With the wide application of deep reinforcement learning (DRL) techniques in complex fields such as autonomous driving, intelligent manufacturing, and smart healthcare, how to improve its security and robustness in dynamic and changeable environments has become a core issue in current research. Especially in the face of adversarial attacks, DRL may suffer serious performance degradation or even make potentially dangerous decisions, so it is crucial to ensure their stability in security-sensitive scenarios. In this paper, we first introduce the basic framework of DRL and analyze the main security challenges faced in complex and changing environments. In addition, this paper proposes an adversarial attack classification framework based on perturbation type and attack target and reviews the mainstream adversarial attack methods against DRL in detail, including various attack methods such as perturbation state space, action space, reward function and model space.

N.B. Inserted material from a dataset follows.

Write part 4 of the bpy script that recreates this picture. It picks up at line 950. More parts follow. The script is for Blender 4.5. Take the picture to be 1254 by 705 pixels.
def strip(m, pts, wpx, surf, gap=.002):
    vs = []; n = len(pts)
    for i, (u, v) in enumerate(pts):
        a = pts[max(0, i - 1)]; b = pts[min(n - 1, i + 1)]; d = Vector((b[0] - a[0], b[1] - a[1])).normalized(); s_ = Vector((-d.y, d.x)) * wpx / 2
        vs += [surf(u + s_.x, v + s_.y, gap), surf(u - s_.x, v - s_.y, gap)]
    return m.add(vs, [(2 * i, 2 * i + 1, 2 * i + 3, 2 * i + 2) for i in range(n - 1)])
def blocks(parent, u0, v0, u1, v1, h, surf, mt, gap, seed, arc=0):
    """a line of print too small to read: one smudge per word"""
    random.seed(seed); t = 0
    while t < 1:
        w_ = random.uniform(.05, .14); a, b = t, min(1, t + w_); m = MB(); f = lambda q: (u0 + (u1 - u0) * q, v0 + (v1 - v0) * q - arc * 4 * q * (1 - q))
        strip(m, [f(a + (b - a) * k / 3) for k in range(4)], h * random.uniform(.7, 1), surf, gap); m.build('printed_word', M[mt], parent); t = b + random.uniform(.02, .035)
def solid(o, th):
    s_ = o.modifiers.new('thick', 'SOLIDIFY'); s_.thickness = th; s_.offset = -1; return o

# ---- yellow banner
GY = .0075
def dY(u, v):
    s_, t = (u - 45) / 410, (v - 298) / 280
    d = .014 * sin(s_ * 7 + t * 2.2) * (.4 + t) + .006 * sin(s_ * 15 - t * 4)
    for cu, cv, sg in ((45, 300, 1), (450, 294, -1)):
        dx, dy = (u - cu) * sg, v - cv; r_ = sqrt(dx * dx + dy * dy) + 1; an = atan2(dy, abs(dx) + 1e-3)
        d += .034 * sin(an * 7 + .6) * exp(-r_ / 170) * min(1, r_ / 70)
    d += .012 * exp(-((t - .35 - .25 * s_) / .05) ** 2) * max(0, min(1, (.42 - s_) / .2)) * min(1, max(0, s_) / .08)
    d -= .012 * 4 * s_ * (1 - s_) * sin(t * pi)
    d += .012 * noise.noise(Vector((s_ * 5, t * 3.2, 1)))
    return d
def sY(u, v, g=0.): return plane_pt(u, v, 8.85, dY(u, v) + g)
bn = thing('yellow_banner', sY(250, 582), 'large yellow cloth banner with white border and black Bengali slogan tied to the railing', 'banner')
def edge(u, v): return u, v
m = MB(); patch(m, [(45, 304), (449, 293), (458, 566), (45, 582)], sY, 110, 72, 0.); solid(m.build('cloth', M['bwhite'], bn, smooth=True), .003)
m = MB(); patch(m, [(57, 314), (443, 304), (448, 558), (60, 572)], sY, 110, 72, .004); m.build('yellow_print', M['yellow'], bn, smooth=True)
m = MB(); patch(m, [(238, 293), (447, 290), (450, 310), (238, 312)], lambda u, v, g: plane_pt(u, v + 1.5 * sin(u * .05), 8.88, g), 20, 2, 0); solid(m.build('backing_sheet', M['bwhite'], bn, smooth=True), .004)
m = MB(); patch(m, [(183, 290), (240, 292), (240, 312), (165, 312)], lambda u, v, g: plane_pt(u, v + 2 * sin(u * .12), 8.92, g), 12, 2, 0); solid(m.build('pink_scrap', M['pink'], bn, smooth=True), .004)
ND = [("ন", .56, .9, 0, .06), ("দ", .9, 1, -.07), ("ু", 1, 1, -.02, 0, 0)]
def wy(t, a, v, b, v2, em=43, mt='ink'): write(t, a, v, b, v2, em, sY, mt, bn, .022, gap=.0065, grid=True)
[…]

To effectively counter the attacks, this paper systematically summarizes various current robustness training strategies, including adversarial training, competitive training, robust learning, adversarial detection, defense distillation and other related defense techniques, we also discuss the advantages and shortcomings of these methods in improving the robustness of DRL. Finally, this paper looks into the future research direction of DRL in adversarial environments, emphasizing the research needs in terms of improving generalization, reducing computational complexity, and enhancing scalability and explainability, aiming to provide valuable references and directions for researchers.
Key Contributions
- Proposes a taxonomy of adversarial attacks on DRL based on perturbation type and attack target (state, action, reward, model space)

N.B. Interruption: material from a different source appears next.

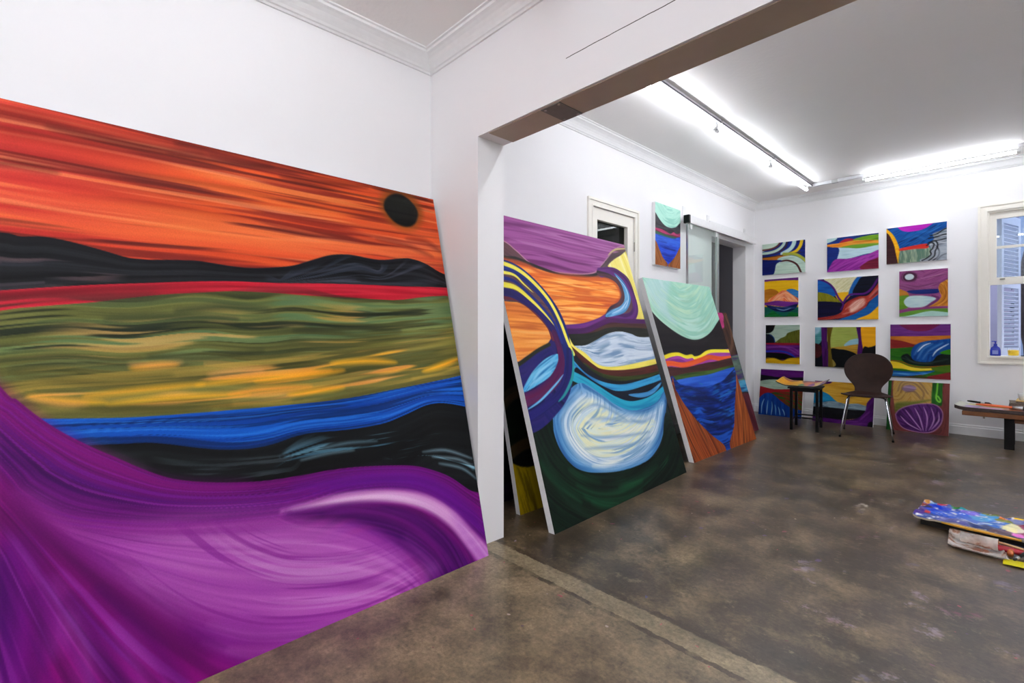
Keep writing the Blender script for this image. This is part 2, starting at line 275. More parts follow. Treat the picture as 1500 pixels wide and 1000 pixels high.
    A.S('150,960 230,880 300,835 360,800 400,760 480,800 500,900 480,1060 400,1180 300,1260 200,1260', '1c2058 28266a 30286c 1a1c50', g='220,900 380,790 470,1000')
    A.L('180,930 250,880 310,835 375,800', 16, '2c3020 3c3c28', tap=0)
    A.L('60,540 140,552 220,568 310,640 370,710 392,770', 22, '6a2c3c 7c3440 54243a', tap=0)
    A.L('-60,490 118,520 200,545 310,620 390,720 420,800 430,900', 36, '241e5a 2c2468 1e2050', tap=0)
    A.L('-60,350 118,385 210,420 300,495 380,590 430,680 460,780 475,900 470,1000', 50, '1a2a70 22327c 1c2464', tap=0)
    A.L('-40,330 118,372 210,410 295,480 375,575 430,680 468,780 500,850', 17, 'e8dc48 f0e668 dcd040', tap=0)
    A.L('-60,380 118,420 190,438 240,485 290,530', 20, 'e8dc58 f0e868', tap=2)
    A.L('-40,455 118,485 200,505 280,570 350,640 412,715', 28, 'e4d84c f0e668', tap=2)
    A.L('118,450 190,470 260,530 330,600 400,690 440,790', 15, '1c2c78 24388a', tap=0)
    A.L('400,745 430,830 440,900 420,980 350,1050 240,1110', 34, '4c1c4c 5c2458 6a2c54', tap=0)
    A.frame(700, 520, .28)
    A.S('235,195 260,130 300,70 360,15 422,-5 420,50 385,105 310,158', '2c86bc 48a4d4 74bcdc 2c7cb4', g='245,180 320,80 420,0', fl=2.5, fh=40)
    A.many('290,130 330,80 390,40/270,160 330,115 385,85', 9, '8cc8e4 9cd0e8', q=2)
    A.L('230,225 320,185 390,120 430,40 425,-30', 26, '641e50 542058', tap=0)
    A.L('260,285 330,235 410,150 448,100', 9, '58a8d4 74bcdc')
    A.L('260,330 350,270 430,200 470,100 478,-20', 36, '20205e 2a2670 1c2058', tap=0)
    A.L('495,-30 500,60 490,130 455,205 420,245', 14, '1c7c84 2c9498', tap=1)
    return A
def paint_moon():
    A = Art((-2.412, 3.936, 1.608), unit((.006, 1, 0)), unit((.2952, -.0018, -.9555)), 1.362, 1.683, .0055)
    A.fl, A.fh = 2, 26
    A.frame(700, 280, .28)
    A.fill('1c1a1e 242024 2a2628')
    mn = '860,540 905,620 960,680 1040,740 1100,770 1150,775 1200,752 1240,705 1290,600'
    A.S(mn+' 1300,400 700,350', 'a4d4c0 b4dcc8 9cd0bc c0e2d4', g=mn, fl=1.5, fh=22)
    A.S('880,460 1000,460 990,600 1040,700 980,660 910,580', 'bcd8dc c8dee2 b0d4d4', g=mn, q=9, a=.6)
    A.S('900,560 1150,480 1250,600 1200,745 1100,765 960,670', 'd4e8cc c8e4c4 9cc8b0', g=mn, fl=2, fh=26, th=.55, a=.6, q=12)
    y = '930,875 975,868 1010,856 1050,852 1090,866 1120,862 1135,872 1165,866 1200,842 1250,835 1400,838'
    A.S(y+' 1400,1100 900,1100', '9c389c b050b0 8c3090', g=y)
    A.L(y, 12, 'f0e030 f4e848', tap=0)
    A.L('960,905 1010,900 1080,908 1160,885 1210,868 1280,875 1400,862', 16, 'd84c2c e86838 e05a2c', tap=0)
    A.S('930,920 1000,918 1080,922 1160,905 1240,890 1400,880 1400,1100 900,1100', '3c2424 4c2c2a 54302c', fl=2)
    gr = '950,985 1010,970 1100,950 1200,938 1400,915'
    A.S(gr+' 1400,1100 900,1100', '2c4a20 446028 54702c', g=gr)
    A.S('950,1010 1010,995 1100,975 1200,960 1400,930 1400,1200 900,1200', '2450b0 2c60c4 3c70d0', g=gr)
    A.frame(700, 520, .28)
    w = '1000,148 1060,152 1130,165 1200,162 1270,140 1400,85'
    A.S(w+' 1400,700 1000,700', '0a1c50 0e2c74 0c3a94 10245c', g=w, fl=3, fh=32)
    A.S(w+' 1400,550 1000,550', '1c58b8 2468c4 144aa8', g='1000,170 1060,185 1130,170 1200,190 1270,165 1400,120', fl=3.2, fh=30, th=.58, a=.8)
    A.S('1000,160 1400,120 1360,330 1100,250', '2c84b0 1c6ca4', g='1000,170 1060,185 1130,170 1200,190 1270,165 1400,120', fl=3.5, fh=34, th=.66, a=.7, q=10)
    A.many('1060,190 1110,175 1170,195/1150,240 1210,225 1280,250/1180,300 1240,285 1320,300/1080,215 1140,225 1200,215/1230,340 1290,325 1335,340/1250,390 1300,375 1335,385', 10, '0a1440 0c1848', q=3, a=.8)
    rock = '6e2e1a 8c4420 a4582c 7a3a1e b46a34'
    A.S('1015,150 1035,180 1080,255 1150,345 1220,415 1300,497 1250,650 1000,700', rock, g='1020,170 1080,300 1130,420 1200,560', fl=1.5, fh=34)
    A.S('1015,150 1035,180 1080,255 1150,345 1220,415 1300,497 1250,650 1000,700', '3c1810 c07838', g='1020,170 1080,300 1130,420 1200,560', fl=1.6, fh=36, th=.66, a=.6)
    A.S('1365,80 1352,160 1345,250 1342,360 1335,500 1600,500 1500,200', rock, g='1365,90 1390,300 1400,480', fl=1.5, fh=34)
    A.S('1365,80 1352,160 1345,250 1342,360 1335,500 1600,500 1500,200', '3c1810 c47c3c', g='1365,90 1390,300 1400,480', fl=1.5, fh=60, th=.62, a=.7)
    return A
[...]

- Systematically reviews defense strategies including adversarial training, competitive training, robust learning, adversarial detection, and defense distillation
- Identifies future research directions for DRL security: improving generalization, reducing computational complexity, and enhancing scalability and explainability
🛡️ Threat Analysis
Covers adversarial perturbation attacks on DRL state/observation space and action space — evasion attacks at inference time causing degraded or dangerous decisions, along with defenses like adversarial training and detection.
Surveys reward function manipulation attacks — a core DRL threat where adversaries skew model behavior through feedback loop exploitation and temporal reward poisoning.
Covers model space attacks on DRL including backdoor/trojan insertion methods and associated defenses such as neural cleanse and pruning-based techniques.